From the Sonsbeek archive: documentary on Sonsbeek 86’ by Wouter Swaneveld and Jaweck Duijts.



CATCH THEM ALL

Sarjon Azouz, Hankyul Jeong, Lot Benjamins

Come join us on a journey through the magical world of the Soonsbeek exposition, together with professor HSL, a researcher of the occurrence of Spoonmonsters. Follow along through the Sonsbeek park, where many cute memories are archived into the little spoonmonsters. Such fun! But watch out for the dark corners! There are many things unknown about the creation of these creatures. This journey might be more dangerous than what you expected. In the shadows hide beasts that are worlds apart from our cute monsters. But are the beasts really this bad?  Are you a born researcher? Maybe you’ll be able to help professor HSL uncover the truths behind this exposition. The park may have more to hide than you’d expect…

From the Sonsbeek archive: Henk Schuiling collection of leftover spoons from a piece by artist Michael Ross’ Age of Spoons Sonsbeek 2001. Please note, the podcast includes an interview with an active member in Arnhem’s art community that does not represent the views of the ruangrupa curatorial collective of Sonsbeek 2016, to whom the interviewee refers.



SONSBEEK COLLECTIVE DIARIES

Lisa Michelle Bakker, Heidi Fitri, Joëlle Jochems

This podcast communicates the walking and the felt vibrations of the Sonsbeek by three godly women. Taking a method articulated by artist Ann Hamilton’s archived correspondence from Sonsbeek 93’, we, Lisa, Joëlle and Heidi, took walks in the Sonsbeek as a daily ritual and recorded our impressions in an audio journal filled with searching and intimacy. We each wrote texts based on our walks and experiences in the park to which the others responded (or not!). The ambient sounds of the Sonsbeek park are layered into this soft-spoken diary/journal/research piece, inviting the listeners along with us as we tell our stories. What becomes clear is that Arnhemmers hold a special place for the Sonsbeek park, and we hope that this little story of ours will spark curiosity to come and see Sonsbeek again and again.

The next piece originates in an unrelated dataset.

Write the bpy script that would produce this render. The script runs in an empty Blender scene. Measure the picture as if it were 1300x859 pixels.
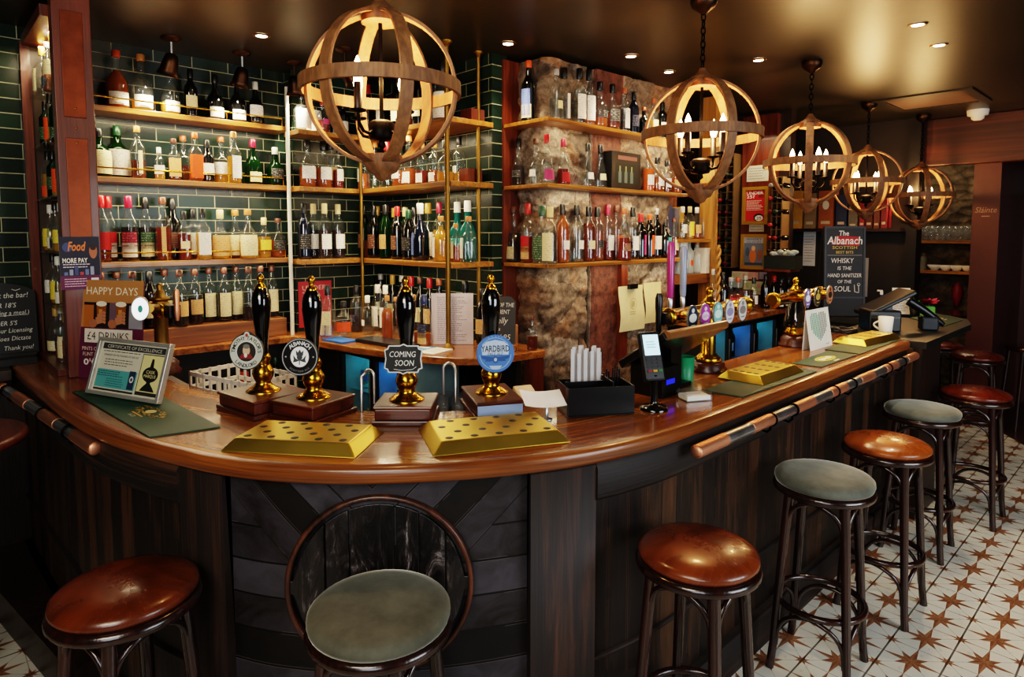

From the Sonsbeek Archive: Correspondence with artist Ann Hamilton Sonsbeek ’93.



OP HET BANKJE

Fie Andersen and Amber van den Heuvel

In this next episode of Op Het Bankje, Amber and Fie are on the search for what it takes to fill the gaps in a digital archive. By taking one photograph out of the Sonsbeek digital archive, we began our research. Little information was at our disposal and we figured that we needed to do some real detective work. By making our own deductions, reaching out to the Sonsbeek archivist Petra Smits and meeting the man in the picture, the one and only Luuk Broer, our research pointed out that an archive really takes on a shape and becomes valuable when real life connections are made and can seep into its structures.

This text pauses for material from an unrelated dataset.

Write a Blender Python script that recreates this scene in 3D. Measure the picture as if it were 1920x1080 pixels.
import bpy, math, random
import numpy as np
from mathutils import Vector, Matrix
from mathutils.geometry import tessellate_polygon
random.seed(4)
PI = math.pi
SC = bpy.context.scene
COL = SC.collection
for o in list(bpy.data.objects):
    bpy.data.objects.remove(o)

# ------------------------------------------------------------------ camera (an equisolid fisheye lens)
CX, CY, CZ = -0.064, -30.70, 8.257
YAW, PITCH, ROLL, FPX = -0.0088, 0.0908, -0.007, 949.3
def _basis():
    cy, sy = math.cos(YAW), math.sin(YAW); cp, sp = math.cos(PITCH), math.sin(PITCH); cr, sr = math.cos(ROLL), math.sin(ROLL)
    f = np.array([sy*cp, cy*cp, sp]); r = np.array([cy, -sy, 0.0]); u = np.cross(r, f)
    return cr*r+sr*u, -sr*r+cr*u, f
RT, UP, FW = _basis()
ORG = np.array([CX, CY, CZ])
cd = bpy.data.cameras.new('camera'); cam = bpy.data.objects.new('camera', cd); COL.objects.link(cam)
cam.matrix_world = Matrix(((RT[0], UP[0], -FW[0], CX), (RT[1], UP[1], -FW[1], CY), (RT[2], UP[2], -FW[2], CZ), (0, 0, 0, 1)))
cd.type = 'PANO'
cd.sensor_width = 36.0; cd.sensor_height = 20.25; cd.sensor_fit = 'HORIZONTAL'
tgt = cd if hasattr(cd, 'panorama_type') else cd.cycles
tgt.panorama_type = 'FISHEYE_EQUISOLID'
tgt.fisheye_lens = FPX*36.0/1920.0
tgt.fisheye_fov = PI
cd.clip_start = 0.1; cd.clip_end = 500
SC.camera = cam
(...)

From the Sonsbeek archive: Photo donated by Luuk Broer, a participant in the ‘inauguration’ procession of Sonsbeek 2008.



OBSCURA

Ewan McSorley, Solanyi van Solingen, Adam Weijers

The starting point for our podcast were several items we encountered in the Sonsbeek archive that triggered a response: a story from a newspaper ‘Beelden spiegelen zich in de vijver van Sonsbeek’ signed v.R from 1952; a drawing from the Sonsbeek ‘71 Gelders Archief; and a drawing from the article ‘Sokkeldans Sonsbeekan' by Johan Meeus. Listen as our voices guide you through a series of three tales that together weave a fabulated cartography of the Sonsbeek park. 

From the Sonsbeek archive: a story from a newspaper ‘Beelden spiegelen zich in de vijver van Sonsbeek’ signed v. R. from 1952; a drawing from the Sonsbeek ‘71 Gelders Archief; a drawing from the article ‘Sokkeldans Sonsbeekan' article by Johan Meeus from 2017, and drawing of the sculpture of a lazy king.